I am also beginning work on a joint venture, with Debbie Cameron of Oxford and Jürg Schwyter of Lausanne, investigating BBC language policy & ideology 1922-1945 (as witnessed by archival records in Caversham); and with Barry Windeatt of Cambridge I’m editing a collection of essays on major topics in Middle English studies related to the work of my late uncle Derek Brewer (A modern medievalist: traditions and innovations in the study of medieval literature, to be published by Boydell and Brewer).

Teaching Areas:

Graduate Teaching and Supervision

Oxford University is introducing a new MSt course on English Language from October 2012 and I am delighted to be one of the five language specialists in the Faculty who will be teaching on this. The course will cover a range of different areas, including lexicography, and any interested candidates should contact the English Faculty Office for more information.

Undergraduate

Old and Middle English; the English Language.

Recent Publications:

BOOK
Treasure-House of the Language: the Living OED, New Haven and London, Yale University Press, 2007

ARTICLES IN PEER-REVIEWED JOURNALS/CONTRIBUTIONS TO BOOKS

--‘Shakespeare, word-coining, and the OED’, forthcoming in Shakespeare Survey

 --‘“Goose-quill or Gander’s”? Female writers in Johnson’s Dictionary’, forthcoming in Johnson’s Pendulum, ed. Freya Johnston and Lynda Mugglestone, Oxford University Press 

--‘Shakespeare and the OED’, forthcoming in the Cambridge World Shakespeare Encyclopedia, ed. Bruce Smith et al 

--‘Dictionary-making, usage, literature and the classics: the unhappy fate of Oxford’s Quarto dictionary 1925-1958’, in Codification, canons, and curricula, ed Ulrich Busse, Ralf Schneider, and Anne Schröder (Aisthesis Verlag: Bielefeld), forthcoming  (revised version of ‘The Oxford Quarto Dictionary’ below)

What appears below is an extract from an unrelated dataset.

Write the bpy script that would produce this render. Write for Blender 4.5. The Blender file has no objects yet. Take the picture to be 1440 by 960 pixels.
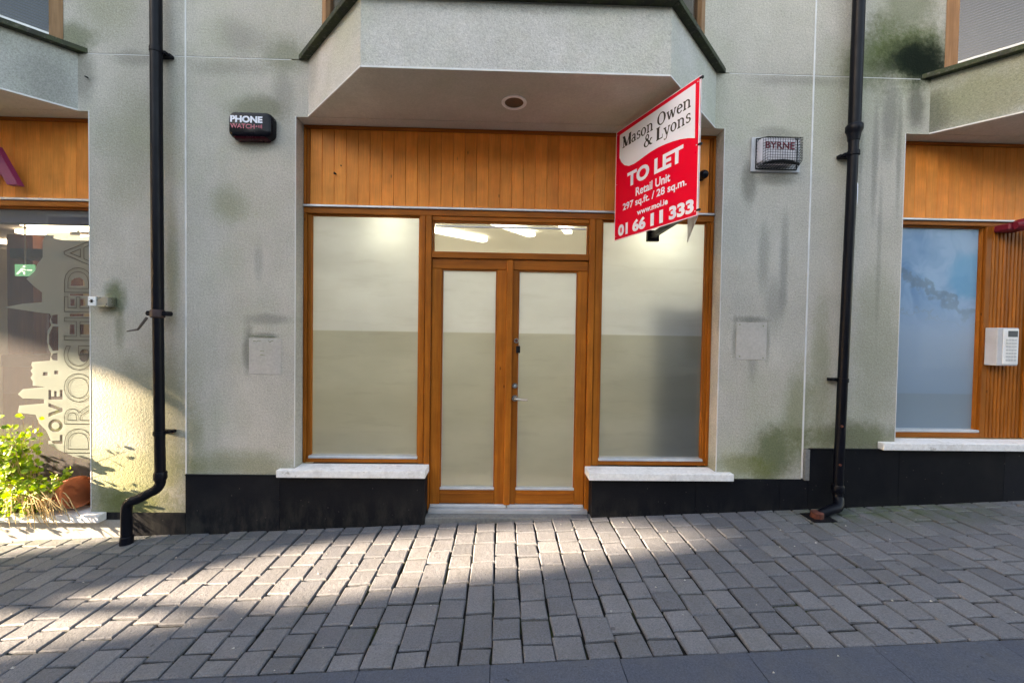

--'"Happy Copiousness"? OED's recording of the language of female authors of the eighteenth century', forthcoming in Review of English Studies. Available on Oxford Journals site here

--'Prescriptivism and descriptivism in the first, second and third editions of OED', English Today 26 (2010): 24-33

--'The Use of Literary Quotations in the OED’Review of English Studies 61 (2010), 93-125. Available on Oxford Journals site here

--‘The OED as “literary instrument”: its treatment past and present of the vocabulary of Virginia Woolf’, Notes & Queries (2009) 56, 430-44. Available on Oxford Journals site here

--'The Oxford English Dictionary's treatment of female-authored sources of the eighteenth century', in Ingrid Tieken-Boon van Ostade and Wim wan der Wurff (eds.), Current Issues in Late Modern English, Peter Lang, Bern, 2009, 209-38

-- Bio-critical accounts of W. W. Skeat and R. W. Burchfield for Lexicon Grammaticorum, H. Stammerjohann (ed.), Walter de Gruyter, Berlin & New York, 2009, 231-2 & 1405-6

--'The Oxford Quarto Dictionary', Henry Sweet Society Bulletin 51 (2008), 25-40

--'The Oxford English Dictionary Supplements', in A. Cowie, ed, Oxford History of Lexicography, Oxford University Press, Oxford, 2008, 260-78

--'Johnson, Webster, and the Oxford English Dictionary', in H. Momma and M. Matto, ed., Blackwell Companion to the History of the English Language, Blackwell, Oxford, 2008, 113-121

--'Pronouncing the P: Prescription or Description in English 19th- and 20th-century dictionaries?', Historiographia Linguistica 2/3 (2007), 257-80

--'Reporting Eighteenth-Century Vocabulary in the Oxford English Dictionary', in John Considine, ed., Words and Dictionaries from the British Isles, Newcastle: Cambridge Scholars Press, 2007, 104-129

-'Eighteenth-Century Quotation Searches in the Oxford English Dictionary', in English Historical Lexis (HEL-LEX), ed. R. W. McConchie et al. Somerville, MA, Cascadilla, 2006, 41-50

--'Authority and Personality: Usage Labels in the Oxford English Dictionary, Transactions of the Philological Society 103 (2005), 261-301

--Women and the Archive: the representation of gender in the Dictionary of National Biography and the Oxford English Dictionary', article written jointly with Elizabeth Baigent and Vivienne Larminie, Archives (Journal of the British Records Association) xxx no. 113 (2005), 1-23

-- ‘Critical, Scientific and Eclectic Editing of Chaucer’, in Interstices: Studies in Middle English and Anglo-Latin Texts in Honour of A.G. Rigg, ed. Richard Firth Green and Linne R. Mooney (Toronto: University of Toronto Press, 2003), 15-43

--‘OED Sources’, in Lynda Mugglestone, ed, Lexicography and the Oxford English Dictionary: Pioneers in the Untrodden Forest (Oxford: Oxford University Press, 2000), 40-58; reprinted 2002

 

Other Information:

I have been a tutorial fellow at Hertford College since 1990, working half-time from 1998 to 2004 to look after my three children. After completing my eighteenth-century research I hope to develop a project on dictionaries and society in the 20th century.